--- start of Given data ---
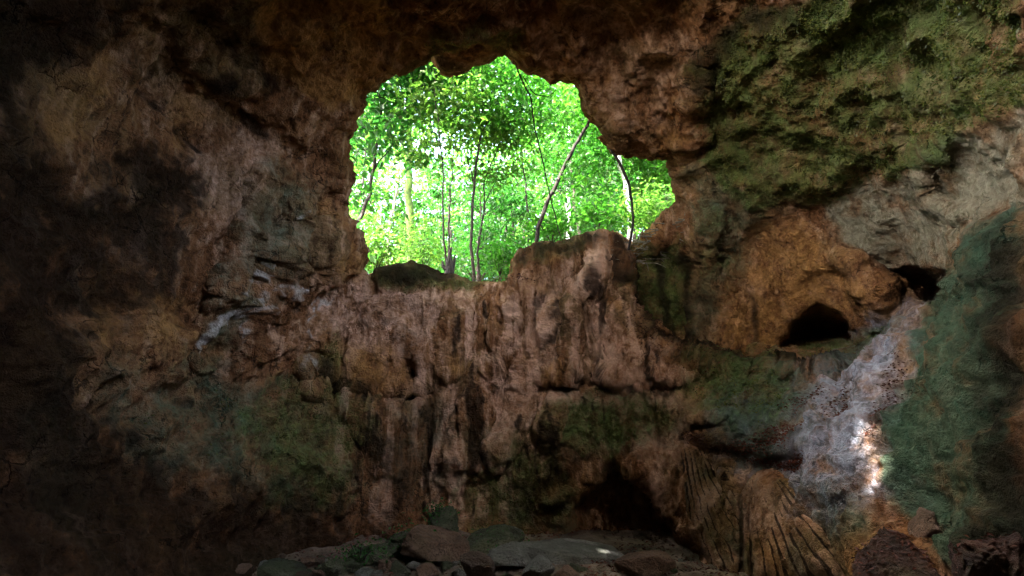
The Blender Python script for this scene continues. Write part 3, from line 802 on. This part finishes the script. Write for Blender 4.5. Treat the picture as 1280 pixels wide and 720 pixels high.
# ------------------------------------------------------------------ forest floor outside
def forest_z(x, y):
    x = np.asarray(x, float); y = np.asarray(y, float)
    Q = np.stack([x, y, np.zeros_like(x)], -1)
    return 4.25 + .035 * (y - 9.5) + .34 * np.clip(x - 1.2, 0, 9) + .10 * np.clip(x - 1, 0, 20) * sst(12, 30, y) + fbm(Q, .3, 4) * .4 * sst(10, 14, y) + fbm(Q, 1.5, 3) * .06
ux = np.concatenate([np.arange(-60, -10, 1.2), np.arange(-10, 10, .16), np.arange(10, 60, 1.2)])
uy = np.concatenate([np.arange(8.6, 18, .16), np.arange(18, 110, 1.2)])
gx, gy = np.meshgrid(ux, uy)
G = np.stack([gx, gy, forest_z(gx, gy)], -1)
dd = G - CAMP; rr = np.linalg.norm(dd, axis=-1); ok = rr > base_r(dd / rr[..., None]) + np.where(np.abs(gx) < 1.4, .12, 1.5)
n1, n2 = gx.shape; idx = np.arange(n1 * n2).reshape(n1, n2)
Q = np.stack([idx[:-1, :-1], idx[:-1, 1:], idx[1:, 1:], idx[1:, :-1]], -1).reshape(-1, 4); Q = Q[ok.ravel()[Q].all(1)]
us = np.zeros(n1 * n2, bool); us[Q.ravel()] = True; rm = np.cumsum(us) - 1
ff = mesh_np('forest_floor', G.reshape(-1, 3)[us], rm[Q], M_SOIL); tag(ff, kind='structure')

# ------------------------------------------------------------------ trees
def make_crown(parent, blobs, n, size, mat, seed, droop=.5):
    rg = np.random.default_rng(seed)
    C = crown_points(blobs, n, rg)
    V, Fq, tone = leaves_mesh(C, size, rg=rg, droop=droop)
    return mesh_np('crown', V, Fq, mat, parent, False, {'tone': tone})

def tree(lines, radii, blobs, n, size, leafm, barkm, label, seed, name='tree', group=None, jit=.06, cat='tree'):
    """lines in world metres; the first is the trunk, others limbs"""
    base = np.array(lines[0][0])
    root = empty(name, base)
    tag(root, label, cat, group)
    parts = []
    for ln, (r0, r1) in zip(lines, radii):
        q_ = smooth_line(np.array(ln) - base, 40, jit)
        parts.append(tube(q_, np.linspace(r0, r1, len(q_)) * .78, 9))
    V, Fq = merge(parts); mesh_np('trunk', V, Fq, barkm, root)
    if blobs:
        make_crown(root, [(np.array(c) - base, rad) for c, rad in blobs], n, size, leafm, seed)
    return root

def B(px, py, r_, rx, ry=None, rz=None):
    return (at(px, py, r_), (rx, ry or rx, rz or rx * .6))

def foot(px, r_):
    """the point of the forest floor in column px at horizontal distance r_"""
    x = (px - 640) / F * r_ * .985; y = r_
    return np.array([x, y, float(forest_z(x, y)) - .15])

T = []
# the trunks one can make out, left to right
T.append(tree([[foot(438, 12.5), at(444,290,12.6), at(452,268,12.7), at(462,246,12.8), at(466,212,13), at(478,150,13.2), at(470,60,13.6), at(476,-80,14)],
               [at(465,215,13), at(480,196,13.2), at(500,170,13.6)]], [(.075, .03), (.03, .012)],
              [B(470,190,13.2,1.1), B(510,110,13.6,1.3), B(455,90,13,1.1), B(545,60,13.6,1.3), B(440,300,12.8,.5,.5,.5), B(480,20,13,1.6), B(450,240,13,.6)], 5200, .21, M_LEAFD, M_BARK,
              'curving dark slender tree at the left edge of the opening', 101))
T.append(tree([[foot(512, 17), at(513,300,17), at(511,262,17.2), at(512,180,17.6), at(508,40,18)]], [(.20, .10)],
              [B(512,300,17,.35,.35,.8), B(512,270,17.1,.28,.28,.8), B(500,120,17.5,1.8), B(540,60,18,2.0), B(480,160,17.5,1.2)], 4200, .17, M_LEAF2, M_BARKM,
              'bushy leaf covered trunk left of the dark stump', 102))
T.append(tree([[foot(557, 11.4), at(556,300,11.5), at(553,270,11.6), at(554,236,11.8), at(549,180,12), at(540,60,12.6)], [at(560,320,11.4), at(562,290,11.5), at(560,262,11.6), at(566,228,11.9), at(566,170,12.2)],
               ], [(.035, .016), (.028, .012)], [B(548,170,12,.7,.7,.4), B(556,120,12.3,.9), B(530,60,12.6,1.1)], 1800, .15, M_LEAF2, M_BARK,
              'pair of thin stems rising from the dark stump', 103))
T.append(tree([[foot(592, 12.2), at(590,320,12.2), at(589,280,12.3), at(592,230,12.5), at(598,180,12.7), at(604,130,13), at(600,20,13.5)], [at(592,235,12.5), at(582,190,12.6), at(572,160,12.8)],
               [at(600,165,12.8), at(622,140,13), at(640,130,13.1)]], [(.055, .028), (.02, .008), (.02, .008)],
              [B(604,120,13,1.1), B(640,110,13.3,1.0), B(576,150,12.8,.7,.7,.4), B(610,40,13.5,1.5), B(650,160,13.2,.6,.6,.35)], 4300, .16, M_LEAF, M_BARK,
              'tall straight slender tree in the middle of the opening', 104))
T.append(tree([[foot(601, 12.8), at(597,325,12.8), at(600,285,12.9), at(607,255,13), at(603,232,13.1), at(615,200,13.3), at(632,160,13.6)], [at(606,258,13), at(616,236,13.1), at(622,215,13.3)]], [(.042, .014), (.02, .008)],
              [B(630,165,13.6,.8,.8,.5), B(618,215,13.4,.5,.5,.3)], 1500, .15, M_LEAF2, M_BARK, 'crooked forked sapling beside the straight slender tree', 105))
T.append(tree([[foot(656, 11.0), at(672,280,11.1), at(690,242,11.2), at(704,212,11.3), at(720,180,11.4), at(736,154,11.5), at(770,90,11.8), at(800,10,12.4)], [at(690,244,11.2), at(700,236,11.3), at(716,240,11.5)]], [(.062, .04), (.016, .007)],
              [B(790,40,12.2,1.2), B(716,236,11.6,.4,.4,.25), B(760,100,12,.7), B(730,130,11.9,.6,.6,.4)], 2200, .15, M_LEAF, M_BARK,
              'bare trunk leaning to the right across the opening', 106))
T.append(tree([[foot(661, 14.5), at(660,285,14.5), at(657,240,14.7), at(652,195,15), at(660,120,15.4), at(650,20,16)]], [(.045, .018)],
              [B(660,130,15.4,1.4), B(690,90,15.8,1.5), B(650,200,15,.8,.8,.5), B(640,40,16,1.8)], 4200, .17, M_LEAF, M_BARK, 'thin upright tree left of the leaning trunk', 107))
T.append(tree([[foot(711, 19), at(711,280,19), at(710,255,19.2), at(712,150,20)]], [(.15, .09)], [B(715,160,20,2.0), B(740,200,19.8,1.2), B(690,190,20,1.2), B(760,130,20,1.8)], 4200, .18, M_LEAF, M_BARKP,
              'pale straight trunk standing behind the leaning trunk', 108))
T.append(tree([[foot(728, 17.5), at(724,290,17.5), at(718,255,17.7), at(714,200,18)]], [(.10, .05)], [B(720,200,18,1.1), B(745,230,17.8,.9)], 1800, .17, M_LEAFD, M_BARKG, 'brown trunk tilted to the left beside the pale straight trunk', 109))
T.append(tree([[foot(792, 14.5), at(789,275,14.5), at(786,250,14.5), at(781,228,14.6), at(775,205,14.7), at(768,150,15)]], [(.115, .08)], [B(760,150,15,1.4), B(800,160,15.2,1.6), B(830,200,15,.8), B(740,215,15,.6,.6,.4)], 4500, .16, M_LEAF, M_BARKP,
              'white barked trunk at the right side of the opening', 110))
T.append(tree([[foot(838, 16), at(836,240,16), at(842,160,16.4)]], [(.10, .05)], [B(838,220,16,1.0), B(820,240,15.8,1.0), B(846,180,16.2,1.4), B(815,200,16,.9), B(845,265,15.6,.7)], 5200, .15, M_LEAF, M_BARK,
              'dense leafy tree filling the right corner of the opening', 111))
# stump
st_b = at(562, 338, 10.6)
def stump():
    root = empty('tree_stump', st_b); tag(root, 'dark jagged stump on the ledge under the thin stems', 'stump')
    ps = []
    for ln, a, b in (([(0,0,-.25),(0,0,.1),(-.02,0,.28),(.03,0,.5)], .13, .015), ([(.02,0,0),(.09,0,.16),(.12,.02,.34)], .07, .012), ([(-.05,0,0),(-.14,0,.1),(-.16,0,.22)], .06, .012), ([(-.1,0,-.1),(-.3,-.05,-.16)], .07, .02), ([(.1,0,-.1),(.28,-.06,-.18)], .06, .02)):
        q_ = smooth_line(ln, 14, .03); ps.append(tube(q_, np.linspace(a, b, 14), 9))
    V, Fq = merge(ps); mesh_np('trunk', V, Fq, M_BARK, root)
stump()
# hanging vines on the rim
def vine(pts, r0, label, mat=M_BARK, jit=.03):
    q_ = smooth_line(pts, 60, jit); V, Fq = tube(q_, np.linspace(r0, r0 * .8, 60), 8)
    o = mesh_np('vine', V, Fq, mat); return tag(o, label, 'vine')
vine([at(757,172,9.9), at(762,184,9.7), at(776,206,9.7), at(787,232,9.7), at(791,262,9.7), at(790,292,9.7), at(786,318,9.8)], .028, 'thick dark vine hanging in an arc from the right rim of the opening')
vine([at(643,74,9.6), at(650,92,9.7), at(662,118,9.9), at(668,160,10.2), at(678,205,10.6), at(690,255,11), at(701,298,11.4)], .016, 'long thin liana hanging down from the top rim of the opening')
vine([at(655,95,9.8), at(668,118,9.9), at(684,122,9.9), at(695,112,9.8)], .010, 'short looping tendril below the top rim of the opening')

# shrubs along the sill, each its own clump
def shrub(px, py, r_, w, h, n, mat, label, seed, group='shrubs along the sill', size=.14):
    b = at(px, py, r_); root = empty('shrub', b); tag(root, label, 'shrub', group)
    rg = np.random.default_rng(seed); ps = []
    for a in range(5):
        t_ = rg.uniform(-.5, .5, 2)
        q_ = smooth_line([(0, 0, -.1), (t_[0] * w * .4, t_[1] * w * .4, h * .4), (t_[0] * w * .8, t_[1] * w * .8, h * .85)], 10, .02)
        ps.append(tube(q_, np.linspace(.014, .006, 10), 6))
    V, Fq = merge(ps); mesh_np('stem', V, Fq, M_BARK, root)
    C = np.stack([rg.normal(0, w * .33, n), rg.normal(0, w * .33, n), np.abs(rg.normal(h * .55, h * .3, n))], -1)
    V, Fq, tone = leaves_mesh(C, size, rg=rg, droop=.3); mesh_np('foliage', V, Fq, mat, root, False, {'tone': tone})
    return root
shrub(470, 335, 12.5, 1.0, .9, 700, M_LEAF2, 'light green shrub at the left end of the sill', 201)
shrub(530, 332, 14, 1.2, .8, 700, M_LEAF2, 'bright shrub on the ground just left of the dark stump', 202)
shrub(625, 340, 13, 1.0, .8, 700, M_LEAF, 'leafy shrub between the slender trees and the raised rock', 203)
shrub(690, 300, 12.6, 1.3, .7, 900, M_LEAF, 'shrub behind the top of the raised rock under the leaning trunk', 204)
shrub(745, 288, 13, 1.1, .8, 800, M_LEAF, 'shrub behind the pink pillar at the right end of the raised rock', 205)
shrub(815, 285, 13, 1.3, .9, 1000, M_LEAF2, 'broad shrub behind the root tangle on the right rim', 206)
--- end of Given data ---
◆ Aim of the exercise:
Scan the material above. Copy each line that holds the word "from".

◆ Solution to this exercise:
The Blender Python script for this scene continues. Write part 3, from line 802 on. This part finishes the script. Write for Blender 4.5. Treat the picture as 1280 pixels wide and 720 pixels high.
              'pair of thin stems rising from the dark stump', 103))
vine([at(757,172,9.9), at(762,184,9.7), at(776,206,9.7), at(787,232,9.7), at(791,262,9.7), at(790,292,9.7), at(786,318,9.8)], .028, 'thick dark vine hanging in an arc from the right rim of the opening')
vine([at(643,74,9.6), at(650,92,9.7), at(662,118,9.9), at(668,160,10.2), at(678,205,10.6), at(690,255,11), at(701,298,11.4)], .016, 'long thin liana hanging down from the top rim of the opening')